> [DATASET EXCERPT]:

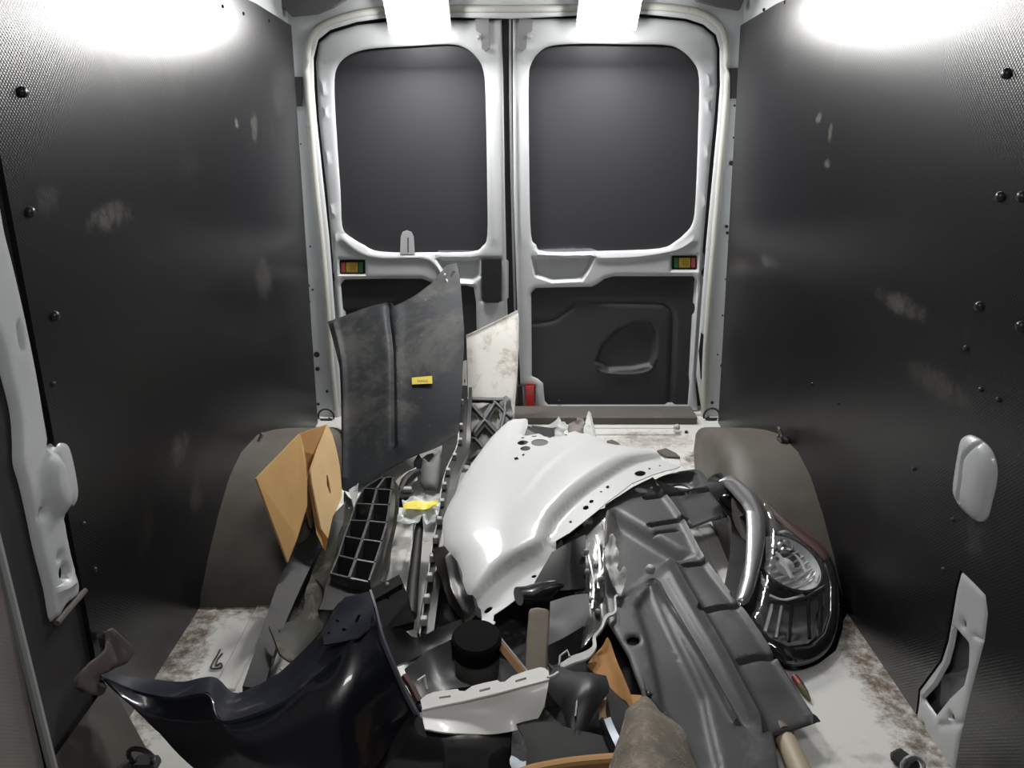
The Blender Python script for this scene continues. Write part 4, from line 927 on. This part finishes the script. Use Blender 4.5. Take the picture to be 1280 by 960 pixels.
loft('shell', [[(548, 806, 1.44), (562, 800, 1.46), (600, 786, 1.5)], [(545, 830, 1.36), (560, 822, 1.42), (590, 805, 1.46)]], M_black, t, .02)
MB().tube([at(522, 852, Y=1.27), at(530, 845, Y=1.29), at(533, 862, Y=1.27)], .004, 6).build('hook', M_clip, t)
MB().tube([at(505, 845, Y=1.27), at(514, 858, Y=1.25), at(524, 878, Y=1.22)], .008, 6).build('tube', mat('dull red brown tube', (.06, .02, .018), .5), t)

# thin wood strip, post
t = empty('wood_strip', at(655, 842, Z=.02), 'thin brown wood strip slanting down between the capped canister and the grey brown post', 'wood strip')
MB().tube([at(604, 780, Y=1.52), at(655, 843, Y=1.33)], .0095, 4).build('strip', M_wood, t, smooth=False)
MB().tube([at(611, 779, Y=1.52), at(661, 841, Y=1.33)], .002, 4).build('edge_bead', M_clip, t, smooth=False)
t = empty('short_post', at(670, 845, Z=.01), 'short grey brown post standing behind the white corner trim', 'post')
sheet('post', plY((670, 842, 1.36), (655, 762, 1.50), (690, 762, 1.50)), [(661, 763), (664, 759.5), (672, 758.5), (682, 760), (686.5, 763), (687, 790), (684.5, 845), (656, 848), (658, 800)], M_tan, t, step=.01, thick=.025, lip=(.004, .006))
MB().tube([at(688, 764, Y=1.49), at(687.5, 790, Y=1.43), at(685, 842, Y=1.35)], .0022, 5).build('edge_bead', M_clip, t)

# torn lamp housing with ragged whitish edge
t = empty('broken_lamp', at(745, 815, Z=.01), 'broken dark lamp housing with a ragged whitish torn edge, under the white wing', 'car part')
loft('bowl', [[(700, 662, 1.90), (724, 652, 1.92), (745, 640, 1.95), (760, 632, 1.97)], [(704, 700, 1.78), (730, 700, 1.76), (748, 690, 1.78), (762, 680, 1.80)], [(712, 730, 1.68), (735, 735, 1.64), (752, 730, 1.66), (767, 726, 1.68)], [(722, 775, 1.56), (738, 775, 1.53), (752, 768, 1.55), (768, 760, 1.57)], [(716, 815, 1.43), (726, 812, 1.42), (738, 800, 1.45), (748, 790, 1.47)]], mat('murky dark lamp bowl', (.06, .06, .055), .25, coat=.5, dirt=((.3, .3, .27), .3, 26)), t, .005, noise=(.016, 18))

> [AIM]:
Reproduce the listing exactly. Leave its pictures out.

> [COMPLETE OUTPUT]:
The Blender Python script for this scene continues. Write part 4, from line 927 on. This part finishes the script. Use Blender 4.5. Take the picture to be 1280 by 960 pixels.
loft('shell', [[(548, 806, 1.44), (562, 800, 1.46), (600, 786, 1.5)], [(545, 830, 1.36), (560, 822, 1.42), (590, 805, 1.46)]], M_black, t, .02)
MB().tube([at(522, 852, Y=1.27), at(530, 845, Y=1.29), at(533, 862, Y=1.27)], .004, 6).build('hook', M_clip, t)
MB().tube([at(505, 845, Y=1.27), at(514, 858, Y=1.25), at(524, 878, Y=1.22)], .008, 6).build('tube', mat('dull red brown tube', (.06, .02, .018), .5), t)

# thin wood strip, post
t = empty('wood_strip', at(655, 842, Z=.02), 'thin brown wood strip slanting down between the capped canister and the grey brown post', 'wood strip')
MB().tube([at(604, 780, Y=1.52), at(655, 843, Y=1.33)], .0095, 4).build('strip', M_wood, t, smooth=False)
MB().tube([at(611, 779, Y=1.52), at(661, 841, Y=1.33)], .002, 4).build('edge_bead', M_clip, t, smooth=False)
t = empty('short_post', at(670, 845, Z=.01), 'short grey brown post standing behind the white corner trim', 'post')
sheet('post', plY((670, 842, 1.36), (655, 762, 1.50), (690, 762, 1.50)), [(661, 763), (664, 759.5), (672, 758.5), (682, 760), (686.5, 763), (687, 790), (684.5, 845), (656, 848), (658, 800)], M_tan, t, step=.01, thick=.025, lip=(.004, .006))
MB().tube([at(688, 764, Y=1.49), at(687.5, 790, Y=1.43), at(685, 842, Y=1.35)], .0022, 5).build('edge_bead', M_clip, t)

# torn lamp housing with ragged whitish edge
t = empty('broken_lamp', at(745, 815, Z=.01), 'broken dark lamp housing with a ragged whitish torn edge, under the white wing', 'car part')
loft('bowl', [[(700, 662, 1.90), (724, 652, 1.92), (745, 640, 1.95), (760, 632, 1.97)], [(704, 700, 1.78), (730, 700, 1.76), (748, 690, 1.78), (762, 680, 1.80)], [(712, 730, 1.68), (735, 735, 1.64), (752, 730, 1.66), (767, 726, 1.68)], [(722, 775, 1.56), (738, 775, 1.53), (752, 768, 1.55), (768, 760, 1.57)], [(716, 815, 1.43), (726, 812, 1.42), (738, 800, 1.45), (748, 790, 1.47)]], mat('murky dark lamp bowl', (.06, .06, .055), .25, coat=.5, dirt=((.3, .3, .27), .3, 26)), t, .005, noise=(.016, 18))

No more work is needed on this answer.